§ Dataset content
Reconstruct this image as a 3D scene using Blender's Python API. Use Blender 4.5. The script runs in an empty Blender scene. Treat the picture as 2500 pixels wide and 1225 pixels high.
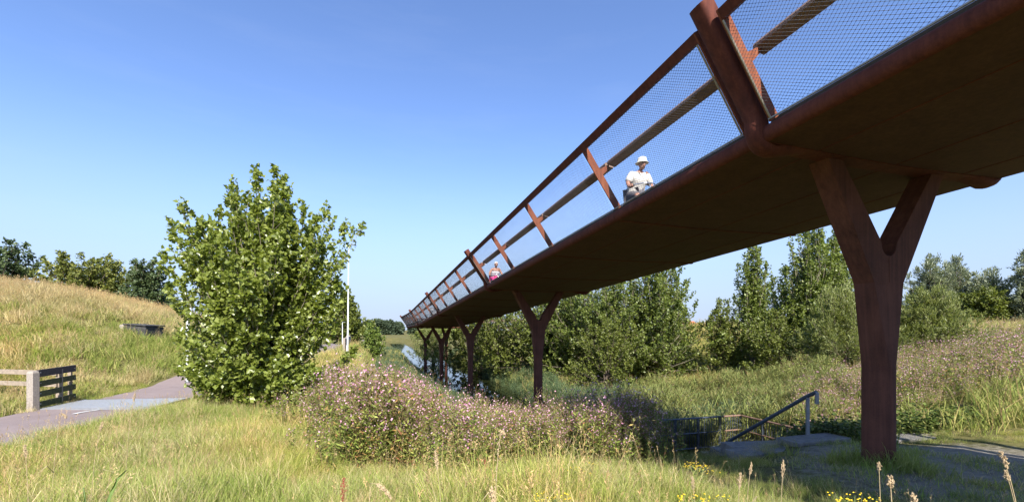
import bpy, bmesh, math, random
import numpy as np
from mathutils import Vector, Matrix

random.seed(7)
rng = np.random.default_rng(7)
SC = bpy.context.scene
COL = SC.collection
R = math.radians

# ------------------------------------------------------------------ camera, sky, sun, exposure
EYE = 1.65
cam_d = bpy.data.cameras.new('camera')
cam = bpy.data.objects.new('camera', cam_d)
COL.objects.link(cam)
cam.location = (0, 0, EYE)
cam.rotation_euler = (R(90), 0, 0)
cam_d.sensor_width = 36
cam_d.lens = 1104.5 / 2500 * 36
cam_d.shift_y = (804.5 - 612.5) / 2500
cam_d.clip_start = 0.05
cam_d.clip_end = 9000
SC.camera = cam

TH = 0.306                                       # heading of the bridge and canal, left of straight ahead
AX = np.array([-math.sin(TH), math.cos(TH)])     # along the bridge, away from the camera
PX = np.array([math.cos(TH), math.sin(TH)])      # across the bridge, to the right
ORG = np.array([4.63, 5.584])                    # foot of the nearest pillar

SUN_EL = R(41)
SUN_AZ_DIR = -AX * 1.15 - PX * 0.10                # the sun stands behind the camera, nearly in line with the bridge
SUN_AZ_DIR = SUN_AZ_DIR / np.linalg.norm(SUN_AZ_DIR)
sun_vec = Vector((SUN_AZ_DIR[0] * math.cos(SUN_EL), SUN_AZ_DIR[1] * math.cos(SUN_EL), math.sin(SUN_EL)))

W = bpy.data.worlds.new('World')
SC.world = W
W.use_nodes = True
wn = W.node_tree
wn.nodes.clear()
w_out = wn.nodes.new('ShaderNodeOutputWorld')
w_bg = wn.nodes.new('ShaderNodeBackground')
w_sky = wn.nodes.new('ShaderNodeTexSky')
w_sky.sky_type = 'NISHITA'
w_sky.sun_disc = False
w_sky.sun_elevation = SUN_EL
w_sky.sun_rotation = math.atan2(SUN_AZ_DIR[0], SUN_AZ_DIR[1])
w_sky.altitude = 0
w_sky.air_density = 1.0
w_sky.dust_density = 0.25
w_sky.ozone_density = 3.0
w_bg.inputs['Strength'].default_value = 0.097
# thin cirrus streaks low in the sky
w_tc = wn.nodes.new('ShaderNodeTexCoord')
w_mp = wn.nodes.new('ShaderNodeMapping')
w_mp.inputs['Scale'].default_value = (2.2, 2.2, 14.0)
w_mp.inputs['Rotation'].default_value = (R(8), R(6), 0)
w_nz = wn.nodes.new('ShaderNodeTexNoise')
w_nz.inputs['Scale'].default_value = 1.6
w_nz.inputs['Detail'].default_value = 7
w_nz.inputs['Roughness'].default_value = 0.62
w_rp = wn.nodes.new('ShaderNodeValToRGB')
w_rp.color_ramp.elements[0].position = 0.50
w_rp.color_ramp.elements[0].color = (0, 0, 0, 1)
w_rp.color_ramp.elements[1].position = 0.78
w_rp.color_ramp.elements[1].color = (0.03, 0.03, 0.03, 1)
w_mx = wn.nodes.new('ShaderNodeMixRGB')
w_mx.inputs[2].default_value = (5.2, 5.6, 6.2, 1)
wn.links.new(w_tc.outputs['Generated'], w_mp.inputs['Vector'])
wn.links.new(w_mp.outputs[0], w_nz.inputs['Vector'])
wn.links.new(w_nz.outputs['Fac'], w_rp.inputs[0])
wn.links.new(w_rp.outputs[0], w_mx.inputs[0])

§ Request
Among the lines above, determine how many hold the word "scene"; report the figure alone.

§ Solution to this task
2